É desta forma que Carvalhal tenta, porventura, retirar algum tipo de pressão que possa começar a existir sobre os atletas pela subida na tabela e a possibilidade de chegar a patamares ainda mais cimeiros. Ainda assim, é compreensível que as últimas épocas façam com que haja algum tipo de exigência em Vila do Conde. Não se pode colocar de parte o trabalho que tem vindo a ser realizado. Em termos de comparação, era precisamente o oposto disso que acontecia em 1981/82.

“Se essa equipa tinha algum defeito creio que até era seguramente a falta de ambição. Tínhamos acabado de subir à I Divisão, ninguém se atreveria a exigir mais do que a permanência. Por isso, pressão foi coisa que nunca houve e os jogadores nunca sentiram obrigação de conseguir mais. Hoje, sou obrigado a admitir que, possivelmente, em determinada fase do campeonato, talvez alguma pressão tivesse ajudado a conseguir melhores resultados – numa fase mais avançada do campeonato a equipa teve menor compromisso”, confidenciou Duarte Sá. Porém, a figura histórica dos vilacondenses considera que o clube está atualmente num nível distinto de preparação para chegar a altos voos do que estava quando deu os primeiros passos entre a elite nacional. “Tenho de admitir também que, naquela altura, o clube não estava preparado para competir nas provas da UEFA”, ressalvou.
Por falar em provas europeias, Carvalhal veio recentemente a público dar conta de que “assinava já por baixo” dobrar a pontuação do Rio Ave na primeira volta. Ora, a equipa terminou a 17.ª jornada com 25 pontos, pelo que o treinador ficaria satisfeito se chegasse a maio na bitola dos 50. Vamos, então, a um mero exercício. Na época passada, essa pontuação dava para ficar na sétima posição da Liga Portuguesa (fora das competições europeias). Em 2017/18 para o sexto lugar (precisamente um posto abaixo e com menos um ponto do que o Rio Ave acabou esse campeonato). Em 2016/17 daria também para o sexto posto e já dentro de zona de acesso à Liga Europa. Na temporada anterior a essa, exatamente o mesmo. Por aqui dá para perceber aquilo que Carvalhal poderá pretender com a conversa de dobrar a pontuação.
Cobiça ao líder de projeto assente no futebol positivo
Carlos Carvalhal assumiu o comando técnico do Rio Ave no início desta época, depois de um período sabático desde que tinha saído do Swansea City, em maio de 2018. A verdade é que o trabalho levado a cabo em Vila do Conde já chamou a atenção de clubes estrangeiros e o Rio Ave viu-se mesmo forçado a tomar uma posição já em janeiro deste ano. Os vilacondenses asseguraram a continuidade do timoneiro até ao fim da temporada. O projeto interessado era o Bragantino, recém-promovido ao principal escalão brasileiro, muito provavelmente movido também pelo recente ida de técnicos lusos até terras canarinhas.
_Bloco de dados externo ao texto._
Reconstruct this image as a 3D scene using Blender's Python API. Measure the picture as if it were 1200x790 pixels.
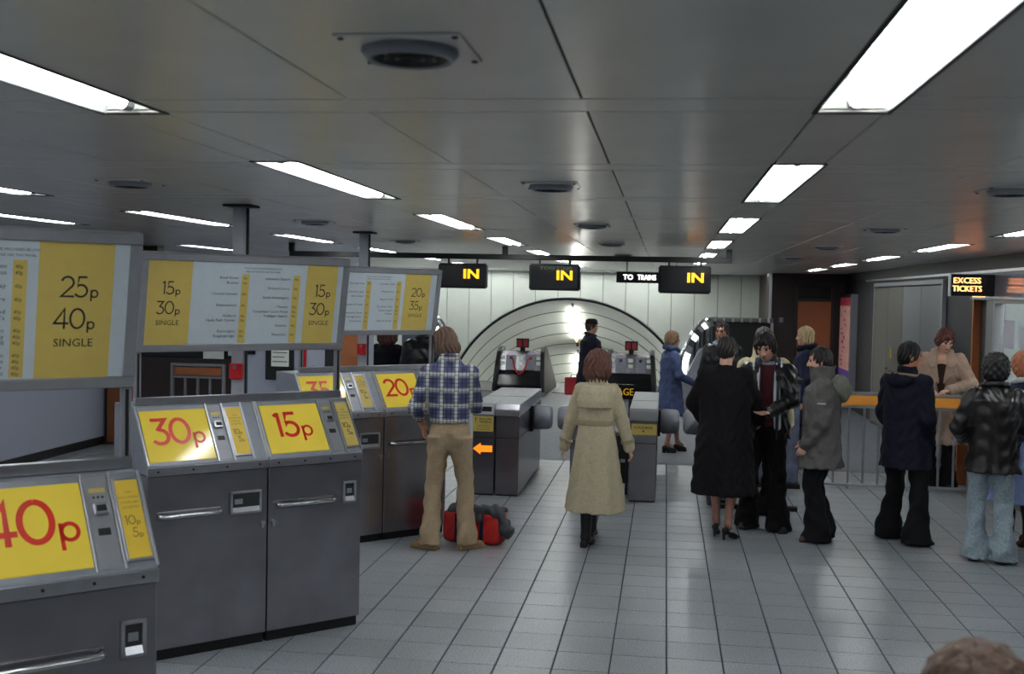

Mas não é de estranhar que Carvalhal desperte interesse por outros palcos. É que a caminhada do Rio Ave tem sido feita de resultados, mas também de um futebol positivo, assente na posse de bola. Prova disso mesmo é o facto de ser a quinta equipa com maior percentagem de posse de bola no campeonato, com 53 por cento. Acima estão apenas FC Porto (57,3%), SC Braga (56%), Sporting (55,4%) e Benfica (53%). Para além disso, os rioavistas ocupam precisamente o mesmo lugar no que concerne ao acerto de passe, com uma percentagem de 81,1%. Acima estão Sporting (83,4%), FC Porto (83,2%), Benfica (83,1%) e SC Braga (81,4%).

Em termos de finalização, embora seja somente o oitavo melhor ataque da Liga Portuguesa – soma 28 golos -, o Rio Ave também não remata assim tanto – é apenas a 12.ª equipa com mais remates por jogo na competição (10,2). Estes dados a juntar ao facto de ser o segundo conjunto mais disciplinado da prova (41 amarelos e três vermelhos) fazem com que se olhe com atenção redobrada para aquilo que Carvalhal está a levar a cabo em Vila do Conde.